■ WHAT YOU WILL DO
Beginning with the first line below, please repeat the material exactly, ending with the line that includes "obj('leg', bm, M_sofaleg, sf)".

■ SOURCE MATERIAL
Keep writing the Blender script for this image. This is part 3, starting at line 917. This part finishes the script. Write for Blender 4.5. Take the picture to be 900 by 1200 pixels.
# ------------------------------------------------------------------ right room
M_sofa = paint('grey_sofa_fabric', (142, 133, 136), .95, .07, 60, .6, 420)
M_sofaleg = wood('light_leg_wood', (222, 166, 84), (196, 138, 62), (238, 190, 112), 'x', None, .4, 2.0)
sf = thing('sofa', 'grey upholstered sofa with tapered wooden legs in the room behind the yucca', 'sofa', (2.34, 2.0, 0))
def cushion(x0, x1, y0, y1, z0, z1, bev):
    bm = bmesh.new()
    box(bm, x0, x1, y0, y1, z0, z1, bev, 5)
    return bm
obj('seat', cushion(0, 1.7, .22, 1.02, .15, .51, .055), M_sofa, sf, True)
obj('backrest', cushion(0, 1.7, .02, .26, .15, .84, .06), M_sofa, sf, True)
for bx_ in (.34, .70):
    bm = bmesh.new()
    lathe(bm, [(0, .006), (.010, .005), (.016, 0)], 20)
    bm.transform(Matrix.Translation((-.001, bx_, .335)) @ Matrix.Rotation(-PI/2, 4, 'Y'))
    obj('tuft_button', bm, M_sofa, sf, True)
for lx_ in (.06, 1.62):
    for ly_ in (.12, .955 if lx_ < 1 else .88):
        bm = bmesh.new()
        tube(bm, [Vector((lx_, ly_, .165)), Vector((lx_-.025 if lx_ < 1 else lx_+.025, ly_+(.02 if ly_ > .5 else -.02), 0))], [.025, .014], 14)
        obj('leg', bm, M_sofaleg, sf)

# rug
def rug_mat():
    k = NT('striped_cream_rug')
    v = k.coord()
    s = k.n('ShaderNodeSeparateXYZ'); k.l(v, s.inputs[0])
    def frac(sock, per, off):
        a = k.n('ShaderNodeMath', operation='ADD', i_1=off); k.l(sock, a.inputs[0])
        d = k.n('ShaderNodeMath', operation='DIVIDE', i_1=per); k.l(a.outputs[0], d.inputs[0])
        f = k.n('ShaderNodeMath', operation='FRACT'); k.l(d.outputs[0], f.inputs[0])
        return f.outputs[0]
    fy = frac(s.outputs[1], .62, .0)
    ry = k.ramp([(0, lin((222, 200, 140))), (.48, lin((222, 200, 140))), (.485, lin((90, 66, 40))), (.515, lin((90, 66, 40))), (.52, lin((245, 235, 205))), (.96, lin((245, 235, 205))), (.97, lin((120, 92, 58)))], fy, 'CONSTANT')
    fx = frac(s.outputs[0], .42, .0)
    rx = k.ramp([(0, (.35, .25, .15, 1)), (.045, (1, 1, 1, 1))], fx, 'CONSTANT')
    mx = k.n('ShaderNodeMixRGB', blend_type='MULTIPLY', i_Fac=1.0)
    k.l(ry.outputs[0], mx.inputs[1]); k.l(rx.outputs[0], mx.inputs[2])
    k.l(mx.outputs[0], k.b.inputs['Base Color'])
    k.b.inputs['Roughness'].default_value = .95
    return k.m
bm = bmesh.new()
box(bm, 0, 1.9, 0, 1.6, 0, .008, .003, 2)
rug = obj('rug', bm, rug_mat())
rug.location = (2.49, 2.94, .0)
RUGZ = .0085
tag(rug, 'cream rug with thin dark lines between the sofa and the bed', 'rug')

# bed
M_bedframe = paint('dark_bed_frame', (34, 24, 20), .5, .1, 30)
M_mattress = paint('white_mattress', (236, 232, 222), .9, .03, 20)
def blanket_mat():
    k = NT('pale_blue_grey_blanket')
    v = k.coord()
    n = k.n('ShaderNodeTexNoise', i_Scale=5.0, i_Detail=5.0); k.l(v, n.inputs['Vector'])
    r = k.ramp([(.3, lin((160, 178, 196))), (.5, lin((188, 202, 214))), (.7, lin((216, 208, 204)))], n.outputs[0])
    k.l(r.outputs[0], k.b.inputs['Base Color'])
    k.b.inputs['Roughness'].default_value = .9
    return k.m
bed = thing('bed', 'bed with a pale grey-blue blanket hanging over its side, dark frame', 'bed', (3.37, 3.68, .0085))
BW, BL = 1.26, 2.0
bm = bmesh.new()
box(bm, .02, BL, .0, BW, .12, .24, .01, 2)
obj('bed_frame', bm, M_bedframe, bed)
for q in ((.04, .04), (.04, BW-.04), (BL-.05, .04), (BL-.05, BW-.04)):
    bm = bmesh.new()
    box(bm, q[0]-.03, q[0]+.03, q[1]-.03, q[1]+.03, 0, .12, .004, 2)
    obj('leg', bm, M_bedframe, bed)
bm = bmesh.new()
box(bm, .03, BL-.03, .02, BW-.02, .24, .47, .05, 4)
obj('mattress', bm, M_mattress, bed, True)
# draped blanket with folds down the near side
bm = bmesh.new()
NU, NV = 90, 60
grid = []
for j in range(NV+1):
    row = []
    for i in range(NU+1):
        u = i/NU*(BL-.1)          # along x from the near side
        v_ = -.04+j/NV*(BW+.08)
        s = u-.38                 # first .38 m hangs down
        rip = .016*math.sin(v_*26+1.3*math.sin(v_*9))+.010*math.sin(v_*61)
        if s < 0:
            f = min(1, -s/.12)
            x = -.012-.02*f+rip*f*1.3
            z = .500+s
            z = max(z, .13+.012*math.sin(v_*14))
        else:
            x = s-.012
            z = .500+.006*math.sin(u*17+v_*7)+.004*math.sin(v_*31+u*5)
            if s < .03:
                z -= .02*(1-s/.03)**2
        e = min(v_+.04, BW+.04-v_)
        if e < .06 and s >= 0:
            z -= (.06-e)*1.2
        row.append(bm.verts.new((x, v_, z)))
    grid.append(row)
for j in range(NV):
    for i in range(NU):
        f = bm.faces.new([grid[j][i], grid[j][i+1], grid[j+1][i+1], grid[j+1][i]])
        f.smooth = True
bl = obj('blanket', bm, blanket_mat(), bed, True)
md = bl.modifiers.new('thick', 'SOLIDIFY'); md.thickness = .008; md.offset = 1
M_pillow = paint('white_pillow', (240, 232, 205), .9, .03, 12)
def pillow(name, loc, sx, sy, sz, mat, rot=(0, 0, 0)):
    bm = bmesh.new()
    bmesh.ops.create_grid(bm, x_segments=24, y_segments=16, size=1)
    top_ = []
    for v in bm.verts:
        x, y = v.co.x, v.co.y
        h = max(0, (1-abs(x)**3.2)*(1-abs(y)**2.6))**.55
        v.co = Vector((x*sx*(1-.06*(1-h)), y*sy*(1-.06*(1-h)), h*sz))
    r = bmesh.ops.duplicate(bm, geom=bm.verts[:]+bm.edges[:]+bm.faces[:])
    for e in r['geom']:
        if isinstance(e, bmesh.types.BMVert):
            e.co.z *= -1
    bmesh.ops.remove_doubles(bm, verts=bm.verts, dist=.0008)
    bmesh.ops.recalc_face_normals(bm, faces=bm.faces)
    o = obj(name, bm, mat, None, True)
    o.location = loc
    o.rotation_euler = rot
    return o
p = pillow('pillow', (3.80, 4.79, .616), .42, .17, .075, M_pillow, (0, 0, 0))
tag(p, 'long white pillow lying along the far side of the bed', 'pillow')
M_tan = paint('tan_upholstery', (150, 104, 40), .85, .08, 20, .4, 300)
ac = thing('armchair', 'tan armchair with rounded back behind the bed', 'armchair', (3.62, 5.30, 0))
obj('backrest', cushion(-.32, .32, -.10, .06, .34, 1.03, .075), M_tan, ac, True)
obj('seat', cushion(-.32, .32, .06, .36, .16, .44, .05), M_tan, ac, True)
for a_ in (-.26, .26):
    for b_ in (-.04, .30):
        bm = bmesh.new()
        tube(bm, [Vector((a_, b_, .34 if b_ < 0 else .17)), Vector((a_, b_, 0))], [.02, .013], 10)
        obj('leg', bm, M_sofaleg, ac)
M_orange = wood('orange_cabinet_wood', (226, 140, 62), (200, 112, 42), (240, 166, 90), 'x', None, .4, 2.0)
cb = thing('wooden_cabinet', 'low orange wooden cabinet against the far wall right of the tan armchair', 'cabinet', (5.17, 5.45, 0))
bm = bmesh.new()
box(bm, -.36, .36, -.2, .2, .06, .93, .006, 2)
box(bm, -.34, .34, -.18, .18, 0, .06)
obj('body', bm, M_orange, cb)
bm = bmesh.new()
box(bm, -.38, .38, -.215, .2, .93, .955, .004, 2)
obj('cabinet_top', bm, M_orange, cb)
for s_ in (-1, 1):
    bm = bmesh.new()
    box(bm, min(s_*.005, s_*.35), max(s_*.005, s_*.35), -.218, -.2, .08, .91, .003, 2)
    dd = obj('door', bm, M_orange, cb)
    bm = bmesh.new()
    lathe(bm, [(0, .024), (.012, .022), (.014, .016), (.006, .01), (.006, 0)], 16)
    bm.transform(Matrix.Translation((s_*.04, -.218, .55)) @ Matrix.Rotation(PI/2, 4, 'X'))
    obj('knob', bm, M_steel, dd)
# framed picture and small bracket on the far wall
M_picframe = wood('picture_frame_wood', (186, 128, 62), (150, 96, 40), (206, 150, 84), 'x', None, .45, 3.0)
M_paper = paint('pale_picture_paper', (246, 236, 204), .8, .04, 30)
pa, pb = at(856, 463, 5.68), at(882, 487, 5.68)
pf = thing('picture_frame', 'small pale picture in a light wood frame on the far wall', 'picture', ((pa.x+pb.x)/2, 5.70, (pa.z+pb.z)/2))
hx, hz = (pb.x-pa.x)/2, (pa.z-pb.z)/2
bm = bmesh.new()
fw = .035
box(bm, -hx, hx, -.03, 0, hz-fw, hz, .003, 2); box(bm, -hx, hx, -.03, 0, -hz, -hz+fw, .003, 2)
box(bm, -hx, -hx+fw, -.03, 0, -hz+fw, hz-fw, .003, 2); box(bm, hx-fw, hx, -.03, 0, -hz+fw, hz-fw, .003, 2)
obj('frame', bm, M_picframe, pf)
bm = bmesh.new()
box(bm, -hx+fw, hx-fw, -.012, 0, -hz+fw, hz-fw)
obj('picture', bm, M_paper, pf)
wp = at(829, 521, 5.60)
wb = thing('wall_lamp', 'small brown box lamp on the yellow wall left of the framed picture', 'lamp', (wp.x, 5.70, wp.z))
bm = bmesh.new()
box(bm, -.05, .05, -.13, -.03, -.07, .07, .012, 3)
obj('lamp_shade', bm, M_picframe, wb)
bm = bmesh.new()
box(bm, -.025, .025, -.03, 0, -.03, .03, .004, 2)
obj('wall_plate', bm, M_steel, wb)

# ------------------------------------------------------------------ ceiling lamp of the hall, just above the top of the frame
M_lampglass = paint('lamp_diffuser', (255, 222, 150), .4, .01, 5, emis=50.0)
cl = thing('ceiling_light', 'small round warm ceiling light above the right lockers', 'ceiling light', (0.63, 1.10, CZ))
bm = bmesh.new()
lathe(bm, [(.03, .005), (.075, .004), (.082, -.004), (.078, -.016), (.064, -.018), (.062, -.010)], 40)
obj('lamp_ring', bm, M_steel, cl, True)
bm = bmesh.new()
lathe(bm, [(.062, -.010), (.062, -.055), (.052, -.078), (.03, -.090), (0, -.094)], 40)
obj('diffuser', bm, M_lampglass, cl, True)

■ WRITTEN SOLUTION
Keep writing the Blender script for this image. This is part 3, starting at line 917. This part finishes the script. Write for Blender 4.5. Take the picture to be 900 by 1200 pixels.
# ------------------------------------------------------------------ right room
M_sofa = paint('grey_sofa_fabric', (142, 133, 136), .95, .07, 60, .6, 420)
M_sofaleg = wood('light_leg_wood', (222, 166, 84), (196, 138, 62), (238, 190, 112), 'x', None, .4, 2.0)
sf = thing('sofa', 'grey upholstered sofa with tapered wooden legs in the room behind the yucca', 'sofa', (2.34, 2.0, 0))
def cushion(x0, x1, y0, y1, z0, z1, bev):
    bm = bmesh.new()
    box(bm, x0, x1, y0, y1, z0, z1, bev, 5)
    return bm
obj('seat', cushion(0, 1.7, .22, 1.02, .15, .51, .055), M_sofa, sf, True)
obj('backrest', cushion(0, 1.7, .02, .26, .15, .84, .06), M_sofa, sf, True)
for bx_ in (.34, .70):
    bm = bmesh.new()
    lathe(bm, [(0, .006), (.010, .005), (.016, 0)], 20)
    bm.transform(Matrix.Translation((-.001, bx_, .335)) @ Matrix.Rotation(-PI/2, 4, 'Y'))
    obj('tuft_button', bm, M_sofa, sf, True)
for lx_ in (.06, 1.62):
    for ly_ in (.12, .955 if lx_ < 1 else .88):
        bm = bmesh.new()
        tube(bm, [Vector((lx_, ly_, .165)), Vector((lx_-.025 if lx_ < 1 else lx_+.025, ly_+(.02 if ly_ > .5 else -.02), 0))], [.025, .014], 14)
        obj('leg', bm, M_sofaleg, sf)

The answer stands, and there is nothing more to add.